Di appartenere alla
categoria dei “nemici” di Berlusconi, noi, insegnanti della scuola
pubblica, ce ne eravamo accorti da tempo: almeno da quando, nel 2005,
scoprimmo che la scuola era stata inserita dal premier, ispirato dagli
irrinunciabili sondaggi, tra i luoghi del potere occulto organizzato
contro di lui. Ci trovammo dalla sera alla mattina in nobile compagnia,
insieme alla magistratura, le televisioni, l’università, i giornalisti.

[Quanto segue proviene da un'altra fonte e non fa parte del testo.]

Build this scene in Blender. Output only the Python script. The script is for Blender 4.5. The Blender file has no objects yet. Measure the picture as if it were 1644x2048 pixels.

Non sembra trascorso tanto tempo: anche senza andare tanto indietro,
chiunque abbia osservato, negli ultimi anni, pur con occhio distratto,
i provvedimenti adottati dall’attuale compagine governativa, le mosse
del magico trio Gelmini- Tremonti-Brunetta, nonpuò che concludere che
la scuola pubblica italiana, a Berlusconi e ai suoi fedelissimi, sta
decisamente
antipatica.
Un covo eversivo, abitato da una manica di fannulloni e
disfattisti, privi di autorevolezza e preoccupati solo di difendere se
stessi; contro questa scuola è stata imbastita una “riforma epocale”,
infarcita di parole d’ordine, come voti in condotta, essenzializzazione
dei tempi, privatizzazione, tagli allo spreco, saperi ridotti al minimo
sindacale, meritocrazia. Ma spicca nell’ultimo atto d’accusa una nota
di originalità: per una volta tanto, la scuola pubblica non è imputata
per quello che non fa, ma per ciò che fa! Gli insegnanti della scuola
pubblica – ha esternato il premier, davanti ad un’osannante platea di
cattolici riformisti (o forse contro-riformisti) - «inculcano valori
opposti a quelli della famiglia». Lo confesso…quando l’ho sentita,
questa cosa qui, mi sono inorgoglita. Perché mi piacerebbe - davvero-
essere in grado di contrastare l’idea della famiglia posseduta da
Berlusconi, mi farebbe sentire utile. E se io poi fossi in grado di
contrastare i (dis)valori di una famiglia cinica e individualista,
quella auspicata dai neoliberisti, che reagisce ridanciana al bunga
bunga,non condanna lo svilimento delle istituzioni e pensa che il
successo dei propri figli passi per il denaro e per l’esclusione dei
meno fortunati, mi sentirei un eroe! Sì, lo confesso, mi piacerebbe
molto. Peccato che non posso. E non posso…perché non ne ho il
tempo. E non ne ho il tempo perché mi hanno tagliato le ore. Perché mi
hanno riempito le classi con 30-35 alunni. Perché all’allievo disabile
hanno tolto l’insegnante di sostegno. Perché nelle ore a disposizione
sto a coprire le supplenze dei precari che sono stati sbattuti fuori. E
non ne ho il tempo perché appena finisce l’orario, fuggo a scuola del
mio bimbo, dove, tagliato il prolungamento orario, non c’è uno straccio
di maestro che possa inculcargli qualche valore contrario a me! non
dico che sarebbe cosa gradita, ma… Perciò, dico solo una cosa: grazie,
Presidente. Perché per qualche minuto, prima di intristirmi, sull’onda
della fantasia mi sono sentita di nuovo protagonista; di nuovo
depositaria di un’ idea della scuola che educa, non certo “inculca”, e
che non si vergogna di insegnare a ragionare.